Write out the material exactly, leaving every picture behind.
**********
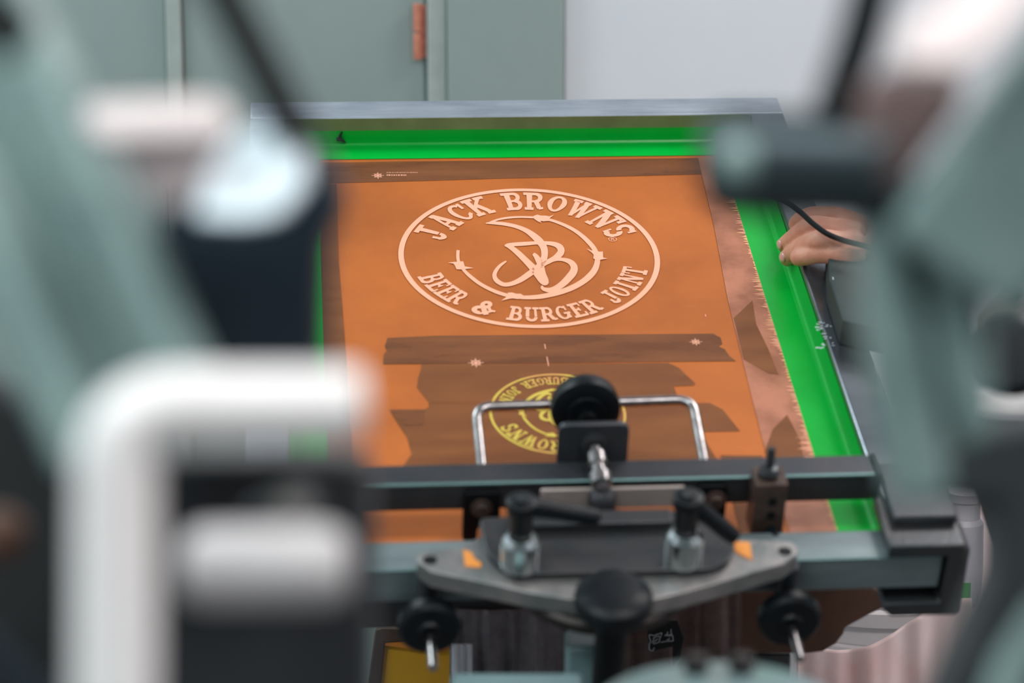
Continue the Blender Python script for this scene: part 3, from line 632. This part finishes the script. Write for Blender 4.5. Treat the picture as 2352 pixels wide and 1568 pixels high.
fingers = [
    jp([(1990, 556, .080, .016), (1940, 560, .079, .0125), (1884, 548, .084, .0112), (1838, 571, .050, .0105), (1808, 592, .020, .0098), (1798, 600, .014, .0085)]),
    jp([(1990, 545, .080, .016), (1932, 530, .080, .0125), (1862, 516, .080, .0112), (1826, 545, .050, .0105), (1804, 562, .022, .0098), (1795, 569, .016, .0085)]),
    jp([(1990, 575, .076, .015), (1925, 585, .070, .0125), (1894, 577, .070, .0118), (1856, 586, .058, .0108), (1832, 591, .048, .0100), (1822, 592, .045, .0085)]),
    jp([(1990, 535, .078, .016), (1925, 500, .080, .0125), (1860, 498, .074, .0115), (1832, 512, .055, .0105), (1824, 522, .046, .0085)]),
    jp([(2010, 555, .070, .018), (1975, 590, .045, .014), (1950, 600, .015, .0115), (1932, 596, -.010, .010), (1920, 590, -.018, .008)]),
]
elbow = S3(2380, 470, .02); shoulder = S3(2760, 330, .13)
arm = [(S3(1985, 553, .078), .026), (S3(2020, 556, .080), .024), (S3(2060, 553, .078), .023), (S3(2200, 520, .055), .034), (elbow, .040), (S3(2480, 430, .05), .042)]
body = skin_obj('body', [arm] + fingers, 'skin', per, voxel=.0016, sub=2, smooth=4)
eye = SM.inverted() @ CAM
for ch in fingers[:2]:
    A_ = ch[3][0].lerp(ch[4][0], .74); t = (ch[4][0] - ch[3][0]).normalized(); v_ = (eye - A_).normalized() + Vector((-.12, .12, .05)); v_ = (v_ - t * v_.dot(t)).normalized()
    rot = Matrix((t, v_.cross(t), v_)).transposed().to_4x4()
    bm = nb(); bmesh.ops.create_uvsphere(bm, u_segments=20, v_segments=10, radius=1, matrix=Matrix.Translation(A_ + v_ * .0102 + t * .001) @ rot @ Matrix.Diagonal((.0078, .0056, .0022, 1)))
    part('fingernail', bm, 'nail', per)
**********
• _SOLUTION FOR THIS EXERCISE_:
Continue the Blender Python script for this scene: part 3, from line 632. This part finishes the script. Write for Blender 4.5. Treat the picture as 2352 pixels wide and 1568 pixels high.
fingers = [
    jp([(1990, 556, .080, .016), (1940, 560, .079, .0125), (1884, 548, .084, .0112), (1838, 571, .050, .0105), (1808, 592, .020, .0098), (1798, 600, .014, .0085)]),
    jp([(1990, 545, .080, .016), (1932, 530, .080, .0125), (1862, 516, .080, .0112), (1826, 545, .050, .0105), (1804, 562, .022, .0098), (1795, 569, .016, .0085)]),
    jp([(1990, 575, .076, .015), (1925, 585, .070, .0125), (1894, 577, .070, .0118), (1856, 586, .058, .0108), (1832, 591, .048, .0100), (1822, 592, .045, .0085)]),
    jp([(1990, 535, .078, .016), (1925, 500, .080, .0125), (1860, 498, .074, .0115), (1832, 512, .055, .0105), (1824, 522, .046, .0085)]),
    jp([(2010, 555, .070, .018), (1975, 590, .045, .014), (1950, 600, .015, .0115), (1932, 596, -.010, .010), (1920, 590, -.018, .008)]),
]
elbow = S3(2380, 470, .02); shoulder = S3(2760, 330, .13)
arm = [(S3(1985, 553, .078), .026), (S3(2020, 556, .080), .024), (S3(2060, 553, .078), .023), (S3(2200, 520, .055), .034), (elbow, .040), (S3(2480, 430, .05), .042)]
body = skin_obj('body', [arm] + fingers, 'skin', per, voxel=.0016, sub=2, smooth=4)
eye = SM.inverted() @ CAM
for ch in fingers[:2]:
    A_ = ch[3][0].lerp(ch[4][0], .74); t = (ch[4][0] - ch[3][0]).normalized(); v_ = (eye - A_).normalized() + Vector((-.12, .12, .05)); v_ = (v_ - t * v_.dot(t)).normalized()
    rot = Matrix((t, v_.cross(t), v_)).transposed().to_4x4()
    bm = nb(); bmesh.ops.create_uvsphere(bm, u_segments=20, v_segments=10, radius=1, matrix=Matrix.Translation(A_ + v_ * .0102 + t * .001) @ rot @ Matrix.Diagonal((.0078, .0056, .0022, 1)))
    part('fingernail', bm, 'nail', per)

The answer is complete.